To the applause of mass transit advocates, Gov. Martin O’Malley announced his support for the light-rail option of the Purple Line on Aug. 4. While completion of the Purple Line sometime late next decade will be a positive step forward for our state, the cuts to transit in the last year alone amount to a comparable step backward.
This past April, cuts were made to Metrobus routes that run through and around the campus. When the state had to cut $1.1 billion of transportation funding last fall, tens of millions were cut from engineering work on the Corridor Cities Transitway, a lesser-known proposed mass transit link within Montgomery County’s Interstate 270 corridor.

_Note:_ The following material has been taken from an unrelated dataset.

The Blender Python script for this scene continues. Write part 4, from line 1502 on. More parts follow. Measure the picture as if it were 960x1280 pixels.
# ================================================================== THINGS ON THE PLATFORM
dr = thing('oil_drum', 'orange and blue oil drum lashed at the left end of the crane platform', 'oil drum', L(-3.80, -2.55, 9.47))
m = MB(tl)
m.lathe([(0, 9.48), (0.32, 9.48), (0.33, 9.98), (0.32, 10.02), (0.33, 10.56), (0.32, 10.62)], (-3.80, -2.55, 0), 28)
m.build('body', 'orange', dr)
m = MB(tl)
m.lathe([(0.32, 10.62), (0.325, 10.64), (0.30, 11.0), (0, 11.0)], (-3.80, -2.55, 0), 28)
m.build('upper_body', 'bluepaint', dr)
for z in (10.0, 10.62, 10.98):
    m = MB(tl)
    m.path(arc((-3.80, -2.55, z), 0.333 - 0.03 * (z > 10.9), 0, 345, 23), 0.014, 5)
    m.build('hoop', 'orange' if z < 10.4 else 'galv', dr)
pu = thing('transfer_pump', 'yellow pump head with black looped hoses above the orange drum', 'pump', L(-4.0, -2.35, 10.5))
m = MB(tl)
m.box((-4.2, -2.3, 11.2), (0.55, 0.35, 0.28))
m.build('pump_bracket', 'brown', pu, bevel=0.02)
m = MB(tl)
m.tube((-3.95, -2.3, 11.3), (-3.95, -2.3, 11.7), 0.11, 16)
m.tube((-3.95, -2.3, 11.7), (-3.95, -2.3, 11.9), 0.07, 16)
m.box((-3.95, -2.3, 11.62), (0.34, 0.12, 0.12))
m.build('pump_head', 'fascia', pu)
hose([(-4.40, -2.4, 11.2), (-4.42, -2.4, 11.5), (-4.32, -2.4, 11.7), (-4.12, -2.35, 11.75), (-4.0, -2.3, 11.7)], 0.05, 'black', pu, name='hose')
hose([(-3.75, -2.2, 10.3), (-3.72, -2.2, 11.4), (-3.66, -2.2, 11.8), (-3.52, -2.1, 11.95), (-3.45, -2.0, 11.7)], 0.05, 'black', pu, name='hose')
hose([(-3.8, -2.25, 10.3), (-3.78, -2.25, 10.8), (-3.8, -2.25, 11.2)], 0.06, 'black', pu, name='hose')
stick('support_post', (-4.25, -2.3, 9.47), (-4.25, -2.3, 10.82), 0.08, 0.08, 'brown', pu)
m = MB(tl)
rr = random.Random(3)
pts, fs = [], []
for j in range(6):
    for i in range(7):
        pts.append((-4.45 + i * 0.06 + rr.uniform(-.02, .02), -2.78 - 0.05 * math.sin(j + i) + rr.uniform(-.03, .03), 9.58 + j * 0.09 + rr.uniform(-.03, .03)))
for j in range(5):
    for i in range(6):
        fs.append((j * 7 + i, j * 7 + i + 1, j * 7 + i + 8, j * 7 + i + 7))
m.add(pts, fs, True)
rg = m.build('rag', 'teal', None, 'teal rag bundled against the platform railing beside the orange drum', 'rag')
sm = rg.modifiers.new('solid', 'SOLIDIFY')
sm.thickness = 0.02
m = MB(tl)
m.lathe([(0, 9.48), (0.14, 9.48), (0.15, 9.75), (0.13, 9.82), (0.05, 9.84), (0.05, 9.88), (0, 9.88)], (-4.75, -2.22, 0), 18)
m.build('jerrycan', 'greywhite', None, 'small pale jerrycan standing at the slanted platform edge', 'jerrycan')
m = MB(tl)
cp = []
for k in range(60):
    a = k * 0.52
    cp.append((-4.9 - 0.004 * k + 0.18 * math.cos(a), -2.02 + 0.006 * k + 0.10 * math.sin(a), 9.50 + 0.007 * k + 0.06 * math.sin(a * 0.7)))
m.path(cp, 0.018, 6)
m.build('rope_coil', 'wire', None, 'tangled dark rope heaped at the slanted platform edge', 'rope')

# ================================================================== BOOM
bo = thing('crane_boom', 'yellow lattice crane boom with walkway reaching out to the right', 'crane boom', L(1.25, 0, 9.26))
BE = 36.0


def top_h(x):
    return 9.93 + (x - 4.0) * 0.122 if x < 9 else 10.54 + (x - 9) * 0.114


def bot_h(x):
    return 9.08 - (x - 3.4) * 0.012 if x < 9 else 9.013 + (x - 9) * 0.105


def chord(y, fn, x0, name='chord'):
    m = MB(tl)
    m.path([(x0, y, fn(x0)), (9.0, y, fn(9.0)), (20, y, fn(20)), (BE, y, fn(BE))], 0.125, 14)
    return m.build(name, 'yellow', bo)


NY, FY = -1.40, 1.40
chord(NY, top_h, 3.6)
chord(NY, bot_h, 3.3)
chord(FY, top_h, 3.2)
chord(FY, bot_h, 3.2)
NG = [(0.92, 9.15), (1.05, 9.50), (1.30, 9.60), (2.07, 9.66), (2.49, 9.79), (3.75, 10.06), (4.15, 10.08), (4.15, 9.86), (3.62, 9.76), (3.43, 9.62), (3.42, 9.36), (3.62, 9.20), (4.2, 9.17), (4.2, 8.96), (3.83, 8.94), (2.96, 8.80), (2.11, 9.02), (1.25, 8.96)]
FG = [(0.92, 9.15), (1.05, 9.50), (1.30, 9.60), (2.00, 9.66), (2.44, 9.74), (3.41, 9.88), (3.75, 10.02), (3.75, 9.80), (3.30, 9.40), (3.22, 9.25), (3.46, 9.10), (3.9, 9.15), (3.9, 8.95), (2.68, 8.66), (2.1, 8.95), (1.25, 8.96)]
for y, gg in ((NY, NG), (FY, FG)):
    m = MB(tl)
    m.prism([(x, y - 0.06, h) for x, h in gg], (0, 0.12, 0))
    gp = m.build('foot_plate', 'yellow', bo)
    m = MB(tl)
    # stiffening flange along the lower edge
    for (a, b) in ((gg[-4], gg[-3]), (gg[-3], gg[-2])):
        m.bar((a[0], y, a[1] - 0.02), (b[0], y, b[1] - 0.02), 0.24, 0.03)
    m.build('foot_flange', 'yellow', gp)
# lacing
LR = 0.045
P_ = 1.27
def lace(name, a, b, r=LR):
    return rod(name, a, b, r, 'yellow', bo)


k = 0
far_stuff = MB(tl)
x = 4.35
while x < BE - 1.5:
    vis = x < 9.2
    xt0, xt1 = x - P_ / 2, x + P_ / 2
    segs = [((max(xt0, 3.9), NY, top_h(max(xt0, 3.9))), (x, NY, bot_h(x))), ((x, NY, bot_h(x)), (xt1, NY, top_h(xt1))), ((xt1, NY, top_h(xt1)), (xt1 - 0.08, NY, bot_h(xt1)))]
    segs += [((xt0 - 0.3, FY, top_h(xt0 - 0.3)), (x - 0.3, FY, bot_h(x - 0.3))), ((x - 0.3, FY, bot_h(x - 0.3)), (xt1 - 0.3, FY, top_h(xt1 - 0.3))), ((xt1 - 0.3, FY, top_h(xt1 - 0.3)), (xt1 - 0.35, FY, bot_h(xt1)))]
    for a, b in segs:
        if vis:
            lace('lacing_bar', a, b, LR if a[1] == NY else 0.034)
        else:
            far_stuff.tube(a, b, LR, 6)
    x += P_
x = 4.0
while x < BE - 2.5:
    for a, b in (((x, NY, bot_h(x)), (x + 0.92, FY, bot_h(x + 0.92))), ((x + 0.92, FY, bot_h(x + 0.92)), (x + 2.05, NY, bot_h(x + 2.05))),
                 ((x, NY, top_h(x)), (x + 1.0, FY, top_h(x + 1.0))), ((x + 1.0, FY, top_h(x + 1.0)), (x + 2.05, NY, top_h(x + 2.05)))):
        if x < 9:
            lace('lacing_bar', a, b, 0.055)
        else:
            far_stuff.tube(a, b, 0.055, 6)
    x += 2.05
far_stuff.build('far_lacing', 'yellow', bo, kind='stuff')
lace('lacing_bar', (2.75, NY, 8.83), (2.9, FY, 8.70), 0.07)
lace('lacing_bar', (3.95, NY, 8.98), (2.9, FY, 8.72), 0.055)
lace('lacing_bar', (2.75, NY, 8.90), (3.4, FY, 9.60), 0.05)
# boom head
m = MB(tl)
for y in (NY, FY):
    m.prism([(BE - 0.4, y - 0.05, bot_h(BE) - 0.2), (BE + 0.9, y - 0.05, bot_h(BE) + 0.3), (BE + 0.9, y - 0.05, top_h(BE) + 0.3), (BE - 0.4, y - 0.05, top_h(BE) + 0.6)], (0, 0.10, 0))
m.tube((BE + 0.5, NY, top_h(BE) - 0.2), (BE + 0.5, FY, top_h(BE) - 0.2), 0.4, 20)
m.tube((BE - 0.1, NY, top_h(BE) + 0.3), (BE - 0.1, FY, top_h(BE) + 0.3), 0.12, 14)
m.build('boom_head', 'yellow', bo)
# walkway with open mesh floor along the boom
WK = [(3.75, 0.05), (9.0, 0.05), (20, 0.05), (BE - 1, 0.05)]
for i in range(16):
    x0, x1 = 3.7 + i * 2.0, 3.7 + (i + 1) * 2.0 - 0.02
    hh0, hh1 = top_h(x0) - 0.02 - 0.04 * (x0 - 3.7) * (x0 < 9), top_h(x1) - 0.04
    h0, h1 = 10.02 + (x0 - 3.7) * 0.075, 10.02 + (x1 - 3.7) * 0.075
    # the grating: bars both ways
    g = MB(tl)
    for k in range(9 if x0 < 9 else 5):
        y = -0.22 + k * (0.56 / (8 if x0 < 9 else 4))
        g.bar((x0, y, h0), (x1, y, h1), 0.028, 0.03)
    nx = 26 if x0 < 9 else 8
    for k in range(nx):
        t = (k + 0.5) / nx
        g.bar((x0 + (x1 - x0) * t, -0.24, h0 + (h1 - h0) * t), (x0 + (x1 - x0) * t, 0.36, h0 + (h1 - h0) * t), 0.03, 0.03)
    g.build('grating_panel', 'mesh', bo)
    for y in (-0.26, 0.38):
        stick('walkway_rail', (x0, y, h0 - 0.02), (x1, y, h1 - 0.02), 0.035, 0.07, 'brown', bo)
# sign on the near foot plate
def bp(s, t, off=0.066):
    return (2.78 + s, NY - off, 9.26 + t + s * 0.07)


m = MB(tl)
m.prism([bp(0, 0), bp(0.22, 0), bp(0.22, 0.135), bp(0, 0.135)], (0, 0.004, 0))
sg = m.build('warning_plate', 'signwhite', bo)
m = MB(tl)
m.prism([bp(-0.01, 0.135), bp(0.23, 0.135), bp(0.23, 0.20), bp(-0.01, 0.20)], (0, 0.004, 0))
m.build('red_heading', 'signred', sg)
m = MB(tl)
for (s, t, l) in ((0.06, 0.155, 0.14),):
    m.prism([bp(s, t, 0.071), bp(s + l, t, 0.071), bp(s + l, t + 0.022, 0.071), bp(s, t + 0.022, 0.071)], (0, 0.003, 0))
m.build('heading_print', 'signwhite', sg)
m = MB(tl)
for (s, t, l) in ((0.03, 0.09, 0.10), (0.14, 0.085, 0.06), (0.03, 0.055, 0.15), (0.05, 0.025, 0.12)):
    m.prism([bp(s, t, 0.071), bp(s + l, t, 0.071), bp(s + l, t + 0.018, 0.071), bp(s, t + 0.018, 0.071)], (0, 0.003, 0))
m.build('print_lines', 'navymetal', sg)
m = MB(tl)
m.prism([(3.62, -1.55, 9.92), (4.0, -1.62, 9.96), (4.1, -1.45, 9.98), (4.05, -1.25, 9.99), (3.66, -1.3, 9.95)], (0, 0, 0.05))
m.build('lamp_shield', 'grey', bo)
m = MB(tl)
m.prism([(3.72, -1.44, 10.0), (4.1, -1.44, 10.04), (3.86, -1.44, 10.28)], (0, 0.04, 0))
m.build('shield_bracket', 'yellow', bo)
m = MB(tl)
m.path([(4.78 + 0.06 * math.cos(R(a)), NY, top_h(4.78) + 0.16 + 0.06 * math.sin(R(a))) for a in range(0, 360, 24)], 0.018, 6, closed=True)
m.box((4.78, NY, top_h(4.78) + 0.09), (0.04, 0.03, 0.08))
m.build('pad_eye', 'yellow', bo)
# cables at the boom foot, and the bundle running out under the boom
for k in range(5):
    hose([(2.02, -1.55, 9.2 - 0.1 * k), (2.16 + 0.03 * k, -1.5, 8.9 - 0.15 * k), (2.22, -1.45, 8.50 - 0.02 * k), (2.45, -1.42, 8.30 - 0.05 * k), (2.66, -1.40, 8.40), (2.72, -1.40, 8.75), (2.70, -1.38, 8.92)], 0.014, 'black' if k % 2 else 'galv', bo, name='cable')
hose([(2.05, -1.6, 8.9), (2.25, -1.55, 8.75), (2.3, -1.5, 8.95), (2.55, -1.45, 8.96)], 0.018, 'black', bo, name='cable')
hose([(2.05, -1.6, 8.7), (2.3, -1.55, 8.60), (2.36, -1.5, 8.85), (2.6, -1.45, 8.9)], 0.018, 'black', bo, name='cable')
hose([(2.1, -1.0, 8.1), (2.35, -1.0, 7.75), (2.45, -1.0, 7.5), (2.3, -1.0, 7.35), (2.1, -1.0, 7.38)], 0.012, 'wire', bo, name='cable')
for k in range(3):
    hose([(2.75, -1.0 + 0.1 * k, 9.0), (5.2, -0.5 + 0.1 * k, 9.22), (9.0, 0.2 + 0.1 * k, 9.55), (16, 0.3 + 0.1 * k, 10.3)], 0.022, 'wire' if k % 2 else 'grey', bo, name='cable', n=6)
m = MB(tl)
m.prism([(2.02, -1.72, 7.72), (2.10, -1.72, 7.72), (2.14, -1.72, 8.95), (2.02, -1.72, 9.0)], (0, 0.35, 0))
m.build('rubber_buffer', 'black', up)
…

The state canceled a planned contribution to local efforts to extend light rail from the Branch Avenue Metro station to Waldorf. MARC train and commuter bus services all around the state were scaled back or eliminated.
It recently came to light that another $700 million worth of state budget cuts are on the way thanks to slumping revenues, so there will be plenty more to complain about. The point is that advocates for the Purple Line should celebrate their progress, but look around and realize if in 10 years there is only one light-rail system connecting two counties, we’ve lost.
The state will face a lot of tough choices on how to make up the budget shortfall. It comes down to two options, cut spending or raise taxes. I despise government waste, but the state has already had to cut several billion dollars out of the budget. All the fat has been trimmed, and we’re now scraping bare bones. Taxes hurt, but cuts to essential services, including the brittle legs holding up what’s left of our transit system, will hurt far more.
To help reconcile the persistent lack of funding for transit and the immediate budget shortfall, Maryland should make two changes with our source of transportation funding, the gas tax. First, raise the gas tax. It has stayed at 23.5 cents a gallon since 1992, and should at least be raised to keep pace with inflation. Second, redirect the revenue from the gas tax to the general fund, rather than having a separate transportation fund. One of the big reasons we’ve had revenue shortfalls is the price of gas was about $4 last summer, which massively curtailed gas consumption.
Expect a future of peak oil, increased fuel economy standards and plug-in hybrids. Expect falling gas consumption as the years pass, which will mean less revenue. Even if we do nothing, we’re eventually going to be forced to tap the general fund to fund transportation. We might as well fix the problem now so we don’t have to cut billions of dollars worth of road and mass transit funding due to unanticipated and underestimated shortfalls.
We’d also correct a flaw in our transportation funding structure. Right now, our source of funding is dependent on us buying gas, contrary to the mass transit’s goal of decreasing gas consumption. This backward incentive to build roads is a reason why roads get such a disproportionate amount of funding compared to mass transit. By raising the gas tax and redirecting its revenue to the general fund, we’ll ease the pain of coming budget cuts and provide stabler funding for mass transit in the years to come.